- [Task description]: From the records below, copy out exactly the lines from the one containing "Keep writing the" to the one containing "tool('dark green test", both included. Add nothing else.
-- Material to process start --
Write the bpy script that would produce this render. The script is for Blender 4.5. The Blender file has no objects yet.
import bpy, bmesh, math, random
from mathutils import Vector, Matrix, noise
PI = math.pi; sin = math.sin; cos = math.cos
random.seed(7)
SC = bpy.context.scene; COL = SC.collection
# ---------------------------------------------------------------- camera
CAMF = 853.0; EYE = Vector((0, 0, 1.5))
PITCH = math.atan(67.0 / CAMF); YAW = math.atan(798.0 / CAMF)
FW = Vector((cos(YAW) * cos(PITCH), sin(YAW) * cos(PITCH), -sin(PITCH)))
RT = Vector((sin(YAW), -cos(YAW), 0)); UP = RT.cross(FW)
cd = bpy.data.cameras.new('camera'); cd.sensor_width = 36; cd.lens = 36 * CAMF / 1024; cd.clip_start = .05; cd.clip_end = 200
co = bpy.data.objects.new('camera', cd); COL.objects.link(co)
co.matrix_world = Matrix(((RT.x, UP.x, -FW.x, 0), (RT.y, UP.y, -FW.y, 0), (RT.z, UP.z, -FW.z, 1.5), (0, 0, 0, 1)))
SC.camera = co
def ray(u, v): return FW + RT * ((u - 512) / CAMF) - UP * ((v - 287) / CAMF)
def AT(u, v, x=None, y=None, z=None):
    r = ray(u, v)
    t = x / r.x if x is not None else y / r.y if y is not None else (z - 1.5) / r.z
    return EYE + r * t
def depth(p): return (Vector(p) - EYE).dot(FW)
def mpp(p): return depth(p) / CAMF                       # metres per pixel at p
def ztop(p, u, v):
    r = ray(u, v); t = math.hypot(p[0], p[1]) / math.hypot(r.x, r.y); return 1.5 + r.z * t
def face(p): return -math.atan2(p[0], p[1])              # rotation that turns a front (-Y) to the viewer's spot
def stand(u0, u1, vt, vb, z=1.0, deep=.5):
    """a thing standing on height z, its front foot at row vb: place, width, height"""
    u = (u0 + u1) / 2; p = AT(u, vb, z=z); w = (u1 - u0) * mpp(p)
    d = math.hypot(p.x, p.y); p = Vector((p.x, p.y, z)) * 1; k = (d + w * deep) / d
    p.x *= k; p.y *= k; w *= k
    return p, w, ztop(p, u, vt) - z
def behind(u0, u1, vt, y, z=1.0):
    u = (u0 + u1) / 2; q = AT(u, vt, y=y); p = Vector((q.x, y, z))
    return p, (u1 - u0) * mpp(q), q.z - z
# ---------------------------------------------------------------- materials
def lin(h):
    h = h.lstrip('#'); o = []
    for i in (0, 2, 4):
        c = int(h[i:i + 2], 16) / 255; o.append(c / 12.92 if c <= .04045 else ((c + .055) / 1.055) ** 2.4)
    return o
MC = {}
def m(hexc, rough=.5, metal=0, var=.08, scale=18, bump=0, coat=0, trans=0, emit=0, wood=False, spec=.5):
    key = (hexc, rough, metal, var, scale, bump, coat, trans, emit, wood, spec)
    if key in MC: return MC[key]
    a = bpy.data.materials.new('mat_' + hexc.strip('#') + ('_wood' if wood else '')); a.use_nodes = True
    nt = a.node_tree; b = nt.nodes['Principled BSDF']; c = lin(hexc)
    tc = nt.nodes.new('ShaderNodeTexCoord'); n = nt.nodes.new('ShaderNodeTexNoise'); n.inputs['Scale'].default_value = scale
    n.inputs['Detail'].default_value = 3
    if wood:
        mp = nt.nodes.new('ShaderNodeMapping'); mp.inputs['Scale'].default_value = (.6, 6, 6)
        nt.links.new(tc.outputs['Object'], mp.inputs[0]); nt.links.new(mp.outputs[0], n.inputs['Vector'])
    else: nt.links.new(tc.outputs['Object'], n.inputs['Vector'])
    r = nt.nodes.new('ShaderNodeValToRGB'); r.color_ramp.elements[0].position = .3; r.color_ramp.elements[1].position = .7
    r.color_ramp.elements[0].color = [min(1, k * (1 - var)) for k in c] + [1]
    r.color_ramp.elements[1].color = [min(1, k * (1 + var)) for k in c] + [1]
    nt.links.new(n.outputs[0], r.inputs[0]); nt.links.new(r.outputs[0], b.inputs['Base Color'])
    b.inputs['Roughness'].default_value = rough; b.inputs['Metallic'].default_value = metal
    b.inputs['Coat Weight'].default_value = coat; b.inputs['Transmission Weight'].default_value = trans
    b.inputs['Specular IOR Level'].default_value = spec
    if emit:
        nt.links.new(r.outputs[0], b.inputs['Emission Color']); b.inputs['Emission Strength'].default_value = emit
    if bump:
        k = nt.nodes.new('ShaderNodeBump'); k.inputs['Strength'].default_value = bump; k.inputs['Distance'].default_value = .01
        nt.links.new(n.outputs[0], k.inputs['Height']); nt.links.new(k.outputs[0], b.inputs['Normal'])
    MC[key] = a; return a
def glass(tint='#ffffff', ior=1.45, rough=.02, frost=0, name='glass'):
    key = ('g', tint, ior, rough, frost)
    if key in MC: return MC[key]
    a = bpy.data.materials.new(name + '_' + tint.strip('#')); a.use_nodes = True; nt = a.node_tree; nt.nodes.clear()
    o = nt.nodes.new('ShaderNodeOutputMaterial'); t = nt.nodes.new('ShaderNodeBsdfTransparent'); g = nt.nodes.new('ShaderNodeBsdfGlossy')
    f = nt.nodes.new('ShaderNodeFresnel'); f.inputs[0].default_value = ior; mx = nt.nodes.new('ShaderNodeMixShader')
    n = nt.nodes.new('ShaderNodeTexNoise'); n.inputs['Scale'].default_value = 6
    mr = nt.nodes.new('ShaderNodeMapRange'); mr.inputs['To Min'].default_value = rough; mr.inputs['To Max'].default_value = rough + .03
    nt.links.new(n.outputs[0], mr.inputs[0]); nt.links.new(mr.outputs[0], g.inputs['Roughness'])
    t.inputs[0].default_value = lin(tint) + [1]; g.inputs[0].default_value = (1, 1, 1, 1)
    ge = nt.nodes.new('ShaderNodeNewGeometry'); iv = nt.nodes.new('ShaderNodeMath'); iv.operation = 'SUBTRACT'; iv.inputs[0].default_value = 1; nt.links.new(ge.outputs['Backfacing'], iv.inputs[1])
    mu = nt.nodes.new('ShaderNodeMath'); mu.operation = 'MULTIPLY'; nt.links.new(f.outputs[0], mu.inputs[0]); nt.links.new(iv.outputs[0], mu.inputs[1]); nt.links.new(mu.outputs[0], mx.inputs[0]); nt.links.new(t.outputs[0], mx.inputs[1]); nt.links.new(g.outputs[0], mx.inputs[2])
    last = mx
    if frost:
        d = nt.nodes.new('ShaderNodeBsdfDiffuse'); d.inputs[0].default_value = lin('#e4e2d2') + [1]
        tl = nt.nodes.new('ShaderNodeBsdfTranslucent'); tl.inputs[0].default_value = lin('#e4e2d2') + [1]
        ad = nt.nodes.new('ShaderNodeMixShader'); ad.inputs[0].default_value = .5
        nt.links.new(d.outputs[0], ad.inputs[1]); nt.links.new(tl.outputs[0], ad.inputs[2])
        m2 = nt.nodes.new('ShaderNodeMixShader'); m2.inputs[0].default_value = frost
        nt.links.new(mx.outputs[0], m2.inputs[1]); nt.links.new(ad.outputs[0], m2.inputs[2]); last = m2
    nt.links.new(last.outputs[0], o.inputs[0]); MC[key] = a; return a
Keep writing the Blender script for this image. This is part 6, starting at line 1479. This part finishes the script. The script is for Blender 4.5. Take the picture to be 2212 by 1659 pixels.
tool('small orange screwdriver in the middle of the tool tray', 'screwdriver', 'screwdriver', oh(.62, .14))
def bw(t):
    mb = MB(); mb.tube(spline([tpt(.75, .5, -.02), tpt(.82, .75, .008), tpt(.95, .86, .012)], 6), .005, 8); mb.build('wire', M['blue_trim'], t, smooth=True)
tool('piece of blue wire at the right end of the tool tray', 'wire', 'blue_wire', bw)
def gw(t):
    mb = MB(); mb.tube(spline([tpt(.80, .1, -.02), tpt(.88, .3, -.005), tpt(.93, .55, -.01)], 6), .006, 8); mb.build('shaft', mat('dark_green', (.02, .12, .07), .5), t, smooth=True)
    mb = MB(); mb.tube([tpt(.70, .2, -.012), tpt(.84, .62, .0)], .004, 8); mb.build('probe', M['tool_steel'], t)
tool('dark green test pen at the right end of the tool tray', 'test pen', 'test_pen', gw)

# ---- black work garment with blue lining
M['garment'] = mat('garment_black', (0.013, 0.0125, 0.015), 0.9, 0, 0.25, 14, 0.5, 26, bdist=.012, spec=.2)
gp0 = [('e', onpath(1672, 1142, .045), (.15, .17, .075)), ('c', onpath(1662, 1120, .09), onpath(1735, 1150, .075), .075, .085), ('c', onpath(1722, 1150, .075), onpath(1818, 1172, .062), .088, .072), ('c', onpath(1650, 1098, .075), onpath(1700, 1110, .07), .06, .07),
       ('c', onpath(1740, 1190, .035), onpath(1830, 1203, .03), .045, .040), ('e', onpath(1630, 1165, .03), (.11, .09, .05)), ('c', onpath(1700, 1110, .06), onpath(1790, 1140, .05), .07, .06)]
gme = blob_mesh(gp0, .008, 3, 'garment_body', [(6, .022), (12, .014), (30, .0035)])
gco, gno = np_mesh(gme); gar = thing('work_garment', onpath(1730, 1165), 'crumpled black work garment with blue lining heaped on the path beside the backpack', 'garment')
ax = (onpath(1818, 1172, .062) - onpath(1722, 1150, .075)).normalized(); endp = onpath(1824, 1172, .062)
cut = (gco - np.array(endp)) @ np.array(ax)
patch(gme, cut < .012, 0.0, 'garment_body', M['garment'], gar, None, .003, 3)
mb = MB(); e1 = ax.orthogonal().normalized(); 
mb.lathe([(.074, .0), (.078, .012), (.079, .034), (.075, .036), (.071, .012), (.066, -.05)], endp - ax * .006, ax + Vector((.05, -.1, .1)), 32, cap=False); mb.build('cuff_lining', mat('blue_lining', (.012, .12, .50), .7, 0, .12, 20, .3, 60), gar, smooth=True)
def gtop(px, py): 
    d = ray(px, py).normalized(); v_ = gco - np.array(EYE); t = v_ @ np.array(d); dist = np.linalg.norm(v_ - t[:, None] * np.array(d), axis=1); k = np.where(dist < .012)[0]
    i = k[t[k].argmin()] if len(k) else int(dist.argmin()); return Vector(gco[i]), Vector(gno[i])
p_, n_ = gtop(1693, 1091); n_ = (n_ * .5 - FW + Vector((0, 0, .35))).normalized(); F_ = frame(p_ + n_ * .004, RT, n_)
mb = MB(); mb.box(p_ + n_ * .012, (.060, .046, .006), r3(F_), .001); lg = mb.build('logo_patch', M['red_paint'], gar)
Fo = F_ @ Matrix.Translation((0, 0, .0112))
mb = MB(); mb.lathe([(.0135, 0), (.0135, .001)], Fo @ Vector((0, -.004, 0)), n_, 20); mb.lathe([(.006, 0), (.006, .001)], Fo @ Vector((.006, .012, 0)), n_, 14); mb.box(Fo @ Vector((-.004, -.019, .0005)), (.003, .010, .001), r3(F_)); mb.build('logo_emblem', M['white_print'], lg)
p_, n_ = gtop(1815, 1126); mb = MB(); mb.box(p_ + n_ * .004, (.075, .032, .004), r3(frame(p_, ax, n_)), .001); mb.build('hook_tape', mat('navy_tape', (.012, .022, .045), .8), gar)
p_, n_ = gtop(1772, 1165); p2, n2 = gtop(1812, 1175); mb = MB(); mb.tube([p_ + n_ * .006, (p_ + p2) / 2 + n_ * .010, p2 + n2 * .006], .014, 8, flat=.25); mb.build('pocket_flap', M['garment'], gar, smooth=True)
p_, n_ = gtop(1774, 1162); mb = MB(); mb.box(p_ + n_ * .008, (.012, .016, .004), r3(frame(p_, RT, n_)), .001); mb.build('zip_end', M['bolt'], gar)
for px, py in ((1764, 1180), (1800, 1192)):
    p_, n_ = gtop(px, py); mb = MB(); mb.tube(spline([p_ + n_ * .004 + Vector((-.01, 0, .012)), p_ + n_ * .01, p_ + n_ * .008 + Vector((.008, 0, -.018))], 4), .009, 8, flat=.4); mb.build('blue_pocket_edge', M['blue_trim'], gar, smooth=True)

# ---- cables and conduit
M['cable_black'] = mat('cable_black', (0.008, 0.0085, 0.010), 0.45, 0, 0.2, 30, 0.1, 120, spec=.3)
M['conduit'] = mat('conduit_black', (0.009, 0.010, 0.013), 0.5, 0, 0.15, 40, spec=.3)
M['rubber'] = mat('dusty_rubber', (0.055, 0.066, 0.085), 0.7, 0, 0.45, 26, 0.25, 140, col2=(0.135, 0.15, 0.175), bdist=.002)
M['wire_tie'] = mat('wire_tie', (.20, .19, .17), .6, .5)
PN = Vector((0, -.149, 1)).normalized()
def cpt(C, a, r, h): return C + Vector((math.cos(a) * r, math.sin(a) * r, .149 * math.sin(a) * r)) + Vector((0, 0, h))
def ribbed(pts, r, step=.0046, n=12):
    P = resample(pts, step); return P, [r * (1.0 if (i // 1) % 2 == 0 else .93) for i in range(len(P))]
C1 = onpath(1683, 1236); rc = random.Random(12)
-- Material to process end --
- [Problem solution]:
Keep writing the Blender script for this image. This is part 6, starting at line 1479. This part finishes the script. The script is for Blender 4.5. Take the picture to be 2212 by 1659 pixels.
tool('small orange screwdriver in the middle of the tool tray', 'screwdriver', 'screwdriver', oh(.62, .14))
def bw(t):
    mb = MB(); mb.tube(spline([tpt(.75, .5, -.02), tpt(.82, .75, .008), tpt(.95, .86, .012)], 6), .005, 8); mb.build('wire', M['blue_trim'], t, smooth=True)
tool('piece of blue wire at the right end of the tool tray', 'wire', 'blue_wire', bw)
def gw(t):
    mb = MB(); mb.tube(spline([tpt(.80, .1, -.02), tpt(.88, .3, -.005), tpt(.93, .55, -.01)], 6), .006, 8); mb.build('shaft', mat('dark_green', (.02, .12, .07), .5), t, smooth=True)
    mb = MB(); mb.tube([tpt(.70, .2, -.012), tpt(.84, .62, .0)], .004, 8); mb.build('probe', M['tool_steel'], t)
tool('dark green test pen at the right end of the tool tray', 'test pen', 'test_pen', gw)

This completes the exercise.